• Exercise brief:
Every entry needs to be printed exactly, please.

(begin)

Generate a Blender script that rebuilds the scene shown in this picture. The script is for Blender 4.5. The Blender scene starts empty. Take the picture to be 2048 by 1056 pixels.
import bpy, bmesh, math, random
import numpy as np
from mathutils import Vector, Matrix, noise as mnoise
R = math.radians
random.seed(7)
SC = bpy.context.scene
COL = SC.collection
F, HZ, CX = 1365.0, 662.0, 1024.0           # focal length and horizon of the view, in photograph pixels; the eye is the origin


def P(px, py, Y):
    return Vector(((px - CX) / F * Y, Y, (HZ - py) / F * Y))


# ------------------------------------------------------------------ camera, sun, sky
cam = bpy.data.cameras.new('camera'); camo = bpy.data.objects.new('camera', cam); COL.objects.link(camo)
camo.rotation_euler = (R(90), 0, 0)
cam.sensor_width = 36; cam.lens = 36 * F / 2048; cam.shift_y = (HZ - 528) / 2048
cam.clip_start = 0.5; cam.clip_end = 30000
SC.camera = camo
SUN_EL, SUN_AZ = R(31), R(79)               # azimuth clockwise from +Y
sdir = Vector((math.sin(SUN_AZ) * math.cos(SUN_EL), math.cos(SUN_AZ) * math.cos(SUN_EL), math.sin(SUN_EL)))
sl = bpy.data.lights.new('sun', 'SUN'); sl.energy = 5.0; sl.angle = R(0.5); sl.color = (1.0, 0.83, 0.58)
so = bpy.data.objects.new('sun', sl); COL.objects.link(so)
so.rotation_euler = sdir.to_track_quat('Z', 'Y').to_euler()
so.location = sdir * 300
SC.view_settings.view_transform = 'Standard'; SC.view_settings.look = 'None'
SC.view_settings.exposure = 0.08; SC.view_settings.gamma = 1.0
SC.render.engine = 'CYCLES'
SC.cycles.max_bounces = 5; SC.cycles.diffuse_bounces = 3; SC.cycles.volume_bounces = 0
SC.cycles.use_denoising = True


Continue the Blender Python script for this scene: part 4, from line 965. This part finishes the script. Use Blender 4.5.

(end)

• Answer for this exercise:
Generate a Blender script that rebuilds the scene shown in this picture. The script is for Blender 4.5. The Blender scene starts empty. Take the picture to be 2048 by 1056 pixels.
import bpy, bmesh, math, random
import numpy as np
from mathutils import Vector, Matrix, noise as mnoise
R = math.radians
random.seed(7)
SC = bpy.context.scene
COL = SC.collection
F, HZ, CX = 1365.0, 662.0, 1024.0           # focal length and horizon of the view, in photograph pixels; the eye is the origin


def P(px, py, Y):
    return Vector(((px - CX) / F * Y, Y, (HZ - py) / F * Y))


# ------------------------------------------------------------------ camera, sun, sky
cam = bpy.data.cameras.new('camera'); camo = bpy.data.objects.new('camera', cam); COL.objects.link(camo)
camo.rotation_euler = (R(90), 0, 0)
cam.sensor_width = 36; cam.lens = 36 * F / 2048; cam.shift_y = (HZ - 528) / 2048
cam.clip_start = 0.5; cam.clip_end = 30000
SC.camera = camo
SUN_EL, SUN_AZ = R(31), R(79)               # azimuth clockwise from +Y
sdir = Vector((math.sin(SUN_AZ) * math.cos(SUN_EL), math.cos(SUN_AZ) * math.cos(SUN_EL), math.sin(SUN_EL)))
sl = bpy.data.lights.new('sun', 'SUN'); sl.energy = 5.0; sl.angle = R(0.5); sl.color = (1.0, 0.83, 0.58)
so = bpy.data.objects.new('sun', sl); COL.objects.link(so)
so.rotation_euler = sdir.to_track_quat('Z', 'Y').to_euler()
so.location = sdir * 300
SC.view_settings.view_transform = 'Standard'; SC.view_settings.look = 'None'
SC.view_settings.exposure = 0.08; SC.view_settings.gamma = 1.0
SC.render.engine = 'CYCLES'
SC.cycles.max_bounces = 5; SC.cycles.diffuse_bounces = 3; SC.cycles.volume_bounces = 0
SC.cycles.use_denoising = True


Continue the Blender Python script for this scene: part 4, from line 965. This part finishes the script. Use Blender 4.5.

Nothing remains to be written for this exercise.